» Goal of the exercise:
Wherever the string "from" appears, copy the whole line.

» Data excerpt:

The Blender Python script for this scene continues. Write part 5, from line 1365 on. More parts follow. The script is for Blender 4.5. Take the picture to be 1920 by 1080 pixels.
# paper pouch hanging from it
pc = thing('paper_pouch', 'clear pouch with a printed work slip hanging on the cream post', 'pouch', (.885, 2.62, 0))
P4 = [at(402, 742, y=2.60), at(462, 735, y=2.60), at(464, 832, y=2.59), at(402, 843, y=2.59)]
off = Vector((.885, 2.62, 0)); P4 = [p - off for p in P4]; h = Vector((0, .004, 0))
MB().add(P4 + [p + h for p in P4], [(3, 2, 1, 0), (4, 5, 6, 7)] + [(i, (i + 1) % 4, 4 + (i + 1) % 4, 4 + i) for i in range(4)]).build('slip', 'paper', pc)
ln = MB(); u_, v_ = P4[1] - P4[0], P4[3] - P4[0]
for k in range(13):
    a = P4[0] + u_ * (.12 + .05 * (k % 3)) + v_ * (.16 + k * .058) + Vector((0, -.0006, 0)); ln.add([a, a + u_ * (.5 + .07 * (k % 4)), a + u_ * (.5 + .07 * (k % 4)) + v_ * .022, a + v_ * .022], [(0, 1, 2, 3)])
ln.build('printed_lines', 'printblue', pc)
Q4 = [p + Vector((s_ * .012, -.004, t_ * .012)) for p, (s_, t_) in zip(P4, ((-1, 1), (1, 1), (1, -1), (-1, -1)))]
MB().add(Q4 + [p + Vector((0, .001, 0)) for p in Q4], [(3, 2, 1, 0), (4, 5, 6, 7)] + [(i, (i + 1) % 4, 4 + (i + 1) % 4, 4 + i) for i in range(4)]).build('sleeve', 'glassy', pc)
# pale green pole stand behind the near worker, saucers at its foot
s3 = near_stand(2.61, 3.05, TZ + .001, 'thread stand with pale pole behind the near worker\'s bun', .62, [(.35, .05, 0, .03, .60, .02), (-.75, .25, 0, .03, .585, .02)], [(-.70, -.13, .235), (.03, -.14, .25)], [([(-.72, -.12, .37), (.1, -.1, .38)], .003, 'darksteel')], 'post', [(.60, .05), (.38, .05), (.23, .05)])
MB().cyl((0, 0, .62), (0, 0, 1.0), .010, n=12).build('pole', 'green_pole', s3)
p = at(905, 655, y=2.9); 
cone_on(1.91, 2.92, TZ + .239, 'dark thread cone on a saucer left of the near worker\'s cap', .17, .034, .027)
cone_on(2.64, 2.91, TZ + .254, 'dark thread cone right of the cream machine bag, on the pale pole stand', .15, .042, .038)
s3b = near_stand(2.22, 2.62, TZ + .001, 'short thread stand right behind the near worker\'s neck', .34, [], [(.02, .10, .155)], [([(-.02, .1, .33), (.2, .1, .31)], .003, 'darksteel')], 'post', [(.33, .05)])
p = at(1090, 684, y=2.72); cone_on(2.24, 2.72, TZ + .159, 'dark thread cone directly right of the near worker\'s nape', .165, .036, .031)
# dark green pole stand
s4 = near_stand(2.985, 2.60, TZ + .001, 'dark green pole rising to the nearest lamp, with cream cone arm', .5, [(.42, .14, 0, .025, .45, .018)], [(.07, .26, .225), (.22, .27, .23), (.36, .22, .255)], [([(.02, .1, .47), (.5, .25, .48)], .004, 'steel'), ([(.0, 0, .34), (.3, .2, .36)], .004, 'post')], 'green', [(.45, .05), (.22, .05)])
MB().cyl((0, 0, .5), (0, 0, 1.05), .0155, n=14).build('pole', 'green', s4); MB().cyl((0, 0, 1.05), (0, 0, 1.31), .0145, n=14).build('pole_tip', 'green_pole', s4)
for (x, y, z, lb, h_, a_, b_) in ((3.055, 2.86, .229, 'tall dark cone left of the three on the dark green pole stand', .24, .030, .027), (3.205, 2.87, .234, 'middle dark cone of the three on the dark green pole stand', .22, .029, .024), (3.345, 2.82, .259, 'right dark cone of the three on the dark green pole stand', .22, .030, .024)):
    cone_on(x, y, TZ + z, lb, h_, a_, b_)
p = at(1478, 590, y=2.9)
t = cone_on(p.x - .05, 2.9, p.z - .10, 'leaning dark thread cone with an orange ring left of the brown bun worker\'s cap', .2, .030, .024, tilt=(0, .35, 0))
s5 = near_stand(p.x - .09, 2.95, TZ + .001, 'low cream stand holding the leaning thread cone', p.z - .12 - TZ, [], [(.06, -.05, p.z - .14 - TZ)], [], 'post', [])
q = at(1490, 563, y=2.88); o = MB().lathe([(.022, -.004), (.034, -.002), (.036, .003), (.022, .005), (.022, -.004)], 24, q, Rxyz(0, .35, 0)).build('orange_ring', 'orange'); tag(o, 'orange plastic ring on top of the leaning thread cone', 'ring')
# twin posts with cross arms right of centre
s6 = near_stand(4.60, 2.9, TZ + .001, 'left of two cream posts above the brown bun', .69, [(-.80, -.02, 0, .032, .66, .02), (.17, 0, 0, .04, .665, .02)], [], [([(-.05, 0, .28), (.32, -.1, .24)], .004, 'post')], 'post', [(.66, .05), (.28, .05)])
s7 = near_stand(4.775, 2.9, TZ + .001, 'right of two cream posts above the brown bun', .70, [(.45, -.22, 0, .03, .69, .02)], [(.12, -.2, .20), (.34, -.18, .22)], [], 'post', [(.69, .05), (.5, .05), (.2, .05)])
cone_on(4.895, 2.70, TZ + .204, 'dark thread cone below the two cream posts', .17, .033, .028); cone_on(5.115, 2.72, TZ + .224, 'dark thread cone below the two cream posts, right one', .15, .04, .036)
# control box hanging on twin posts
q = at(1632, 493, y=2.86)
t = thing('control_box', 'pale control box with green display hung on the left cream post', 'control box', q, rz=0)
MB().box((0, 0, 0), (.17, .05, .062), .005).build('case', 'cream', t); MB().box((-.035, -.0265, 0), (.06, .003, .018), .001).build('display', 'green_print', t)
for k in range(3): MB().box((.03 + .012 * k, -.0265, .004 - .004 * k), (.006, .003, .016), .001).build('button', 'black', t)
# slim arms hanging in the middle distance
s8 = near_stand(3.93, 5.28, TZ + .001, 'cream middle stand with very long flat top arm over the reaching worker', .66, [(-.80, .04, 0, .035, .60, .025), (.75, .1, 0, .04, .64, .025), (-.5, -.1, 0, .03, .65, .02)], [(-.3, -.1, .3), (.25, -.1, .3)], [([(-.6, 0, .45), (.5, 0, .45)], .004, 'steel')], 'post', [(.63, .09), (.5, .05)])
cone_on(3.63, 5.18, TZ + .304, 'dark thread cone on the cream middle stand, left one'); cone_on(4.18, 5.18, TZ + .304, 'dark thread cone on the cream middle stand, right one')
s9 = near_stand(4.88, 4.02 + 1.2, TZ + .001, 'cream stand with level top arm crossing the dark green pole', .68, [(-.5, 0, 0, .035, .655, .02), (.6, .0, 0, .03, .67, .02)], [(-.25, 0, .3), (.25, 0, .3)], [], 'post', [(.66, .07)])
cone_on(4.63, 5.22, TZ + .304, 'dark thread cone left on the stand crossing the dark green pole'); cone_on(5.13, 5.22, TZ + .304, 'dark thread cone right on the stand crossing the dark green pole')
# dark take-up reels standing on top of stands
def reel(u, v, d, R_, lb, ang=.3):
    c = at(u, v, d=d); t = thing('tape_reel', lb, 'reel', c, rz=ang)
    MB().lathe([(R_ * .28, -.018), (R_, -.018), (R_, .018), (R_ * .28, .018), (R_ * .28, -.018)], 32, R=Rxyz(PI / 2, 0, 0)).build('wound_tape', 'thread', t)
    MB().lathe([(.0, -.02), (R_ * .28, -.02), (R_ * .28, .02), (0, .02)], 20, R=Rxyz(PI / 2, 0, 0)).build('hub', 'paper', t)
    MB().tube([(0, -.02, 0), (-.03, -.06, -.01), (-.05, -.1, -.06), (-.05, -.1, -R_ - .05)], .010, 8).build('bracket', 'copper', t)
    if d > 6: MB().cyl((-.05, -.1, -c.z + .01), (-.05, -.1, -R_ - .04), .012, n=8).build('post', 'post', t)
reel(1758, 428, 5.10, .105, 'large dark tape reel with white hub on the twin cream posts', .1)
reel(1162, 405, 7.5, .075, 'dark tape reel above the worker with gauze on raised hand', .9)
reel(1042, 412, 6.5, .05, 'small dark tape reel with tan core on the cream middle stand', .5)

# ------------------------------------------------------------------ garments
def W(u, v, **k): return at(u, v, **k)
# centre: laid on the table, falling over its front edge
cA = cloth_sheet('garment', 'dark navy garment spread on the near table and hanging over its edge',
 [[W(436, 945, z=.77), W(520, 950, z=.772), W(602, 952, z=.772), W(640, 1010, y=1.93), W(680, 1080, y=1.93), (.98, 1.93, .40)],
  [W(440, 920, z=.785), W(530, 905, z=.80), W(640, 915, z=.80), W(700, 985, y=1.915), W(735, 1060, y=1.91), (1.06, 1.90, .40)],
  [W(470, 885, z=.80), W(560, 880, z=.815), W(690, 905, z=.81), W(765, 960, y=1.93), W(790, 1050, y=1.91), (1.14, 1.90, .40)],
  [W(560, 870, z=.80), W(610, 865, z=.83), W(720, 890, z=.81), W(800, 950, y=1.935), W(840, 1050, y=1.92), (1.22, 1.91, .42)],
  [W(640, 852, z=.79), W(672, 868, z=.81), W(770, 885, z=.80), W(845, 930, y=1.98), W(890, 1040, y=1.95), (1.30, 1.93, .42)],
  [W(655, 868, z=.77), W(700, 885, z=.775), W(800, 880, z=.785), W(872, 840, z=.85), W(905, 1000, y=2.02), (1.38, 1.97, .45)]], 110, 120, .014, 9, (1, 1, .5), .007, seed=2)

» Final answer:
The Blender Python script for this scene continues. Write part 5, from line 1365 on. More parts follow. The script is for Blender 4.5. Take the picture to be 1920 by 1080 pixels.
# paper pouch hanging from it